Posted on November 17, 2009

 Working moms say they’re facing their worst nightmare in today’s custody hearings. Are they getting a raw deal? Many lawyers and judges think so.


When we hear about custody battles, we pretty much take it for granted that the mother is going to wind up living with her kids, unless she’s glaringly unfit—a drug addict, a prostitute, a criminal. And if the mother is working to support her family, custody would seem to be a slam-dunk. We learned otherwise when we started researching our story on custody and working moms. To our surprise, we discovered that these days, when a judge sees a mother who’s working long hours at the office, the judge may have a difficult time awarding her primary custody. “If she’s working that hard, the presumption will be that she’s largely absent from her kids’ lives,” says Randy Kessler, a prominent divorce lawyer in Atlanta who is also vice chair of the American Bar Association’s Family Law Section.

As any working mother knows, having a career doesn’t mean that a woman is less devoted to her kids—or that she's spending less time with them. On the contrary, women frequently pile their career commitments on top of the hours spent caring for their children. Many of us know we work a "second shift" when we get home from the office: we cook dinner, help with homework, give baths and read bedtime stories. Working mothers are the quintessential can-do dynamos. We function as “traditional” moms as well as career women. What we know to be true is now being supported by research. Dr. Sampson Lee Blair of SUNY Buffalo found that today’s working mothers spend about the same number of hours caring for their children as stay-at-home moms did in the 1950s. That’s right-–Leave It to Beaver’s homemaker mom, with her coiffed hair, pressed apron and freshly baked pies, has nothing on today’s multitasking working moms.

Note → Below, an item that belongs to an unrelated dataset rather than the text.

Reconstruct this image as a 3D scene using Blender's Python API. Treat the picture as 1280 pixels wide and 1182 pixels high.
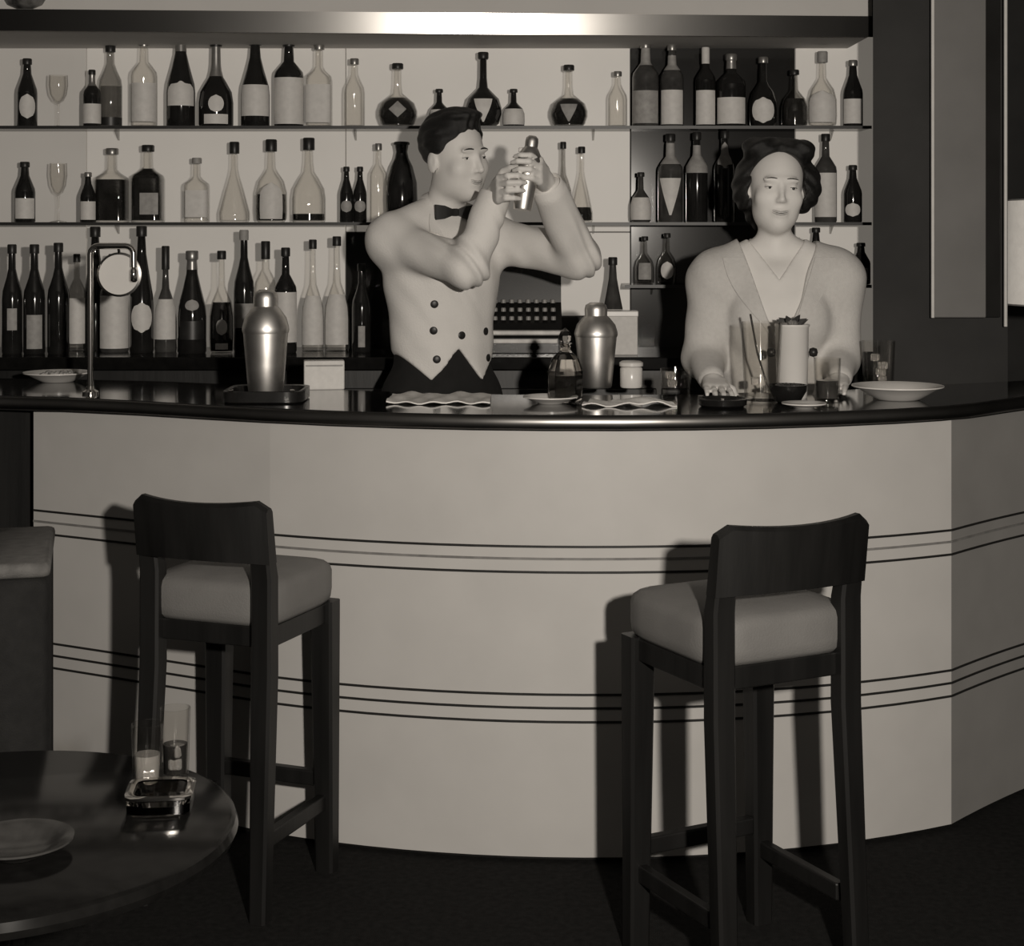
import bpy, math, random
import numpy as np
from mathutils import Vector, Matrix, Euler

random.seed(7)
rng = np.random.default_rng(7)
SC = bpy.context.scene
COL = SC.collection
for o in list(bpy.data.objects):
    bpy.data.objects.remove(o, do_unlink=True)

# ------------------------------------------------------------------ camera
FPX = 2100.0                      # focal length in pixels of the 1280 px wide frame
CAMZ = 1.5
HOR = 290.0                       # horizon row
cam = bpy.data.cameras.new('camera')
cam.sensor_fit = 'HORIZONTAL'
cam.sensor_width = 36.0
cam.lens = FPX / 1280.0 * 36.0
cam.shift_y = -(591.0 - HOR) / 1280.0     # rising/falling front of a plate camera
cam.clip_start = 0.05
camo = bpy.data.objects.new('camera', cam)
camo.location = (0, 0, CAMZ)
camo.rotation_euler = (math.pi / 2, 0, 0)
COL.objects.link(camo)
SC.camera = camo

# ------------------------------------------------------------------ world, flash, exposure
w = bpy.data.worlds.new('world')
SC.world = w
w.use_nodes = True
w.node_tree.nodes['Background'].inputs['Color'].default_value = (1.0, 0.93, 0.84, 1)
w.node_tree.nodes['Background'].inputs['Strength'].default_value = 0.010

fl = bpy.data.lights.new('flash', 'POINT')
fl.energy = 465
fl.color = (1.0, 0.925, 0.83)
fl.shadow_soft_size = 0.045
flo = bpy.data.objects.new('flash', fl)
flo.location = (0.47, 0.0, 1.66)          # flash gun beside and a little above the lens
COL.objects.link(flo)

SC.view_settings.view_transform = 'Standard'
SC.view_settings.look = 'None'
SC.view_settings.gamma = 1.0
SC.view_settings.use_curve_mapping = False
SC.view_settings.exposure = 0.0


def at(px, py, Y):
    """photo pixel at depth Y -> world point"""
    return Vector(((px - 640.0) / FPX * Y, Y, CAMZ - (py - HOR) / FPX * Y))


def xx(px, Y):
    return (px - 640.0) / FPX * Y


def zz(py, Y):
    return CAMZ - (py - HOR) / FPX * Y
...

Our story taught us that the courts haven’t fully grasped the many roles working mothers are able to juggle. And as a result, some women have paid the highest price imaginable for their careers—loss of the right to live with their children. I look forward to the American Bar Association’s symposium this June that will look at this very issue. Lawyers and judges in the family court system will gather to explore how to make the custody process less destructive to the families who appear before them. It’s a step in the right direction.